The problem is how one brings himself to do the exercise, because even for donig self0pregulation exercise one need some discipline. The other problem is the eternal problem of bringing one to do any thing "rationaly worthwhile". Anyway, praticing self-regulation thereby improving it feels a fascinating idea.

* Invest in the short term.

Other's ideas:
* Self-deception (/self-help?). Roy Baumesiter. While objective circumstances (e.g. income) correlate very weakly to happiness, perceived circumstances have a strong effect (e.g. satisfaction with income). If ou can just convince yourself that you are better off, you will actually be better off, emotionaly.
The genius insight of Baumeister comes here. Self-help books, even ikf not useful practically, maybe very useful in convincing oneself that he is better off ( or about to become). That way self-help books maybe effective happiness promoters while being a straight joke. Rather, not a joke at all. Books effective in making people thinking they are better, should actually be praised as much as their deluding techniques are better!
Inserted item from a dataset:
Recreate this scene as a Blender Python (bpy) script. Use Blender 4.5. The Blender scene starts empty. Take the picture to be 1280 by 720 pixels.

* deciding in life based on other's experiences. Or surrogation of decision making. Daniel Gilbert.

i.c. said...

I almost missed your list - I was expecting a post (not a comment), just by chance I noticed another comment

i.c. said...

...basically I agree with a lot of your list (like obviously: feel your body, be in the moment, use it that you construct your own world)
- but single points are not really a strategy (except if you favor random interventions; which may be quite reasonable??)

cyrille said...

I appreciated this post, in particular because this is courageous to deal this kind of topic where it is so easy to criticize every bit of it.

Also I agree that the world is "not linear" at all, which can make our life difficult, and investigating that is definitly worth doing! Personnally I also look at the world with mathematically curious eyes, and by the way I find myself much happier when I realize why something is strange, as opposed to not knowing...

Yechezkel Zilber said...

Thanks Cyrille

Accepting our ignorance and being curious is the way to know.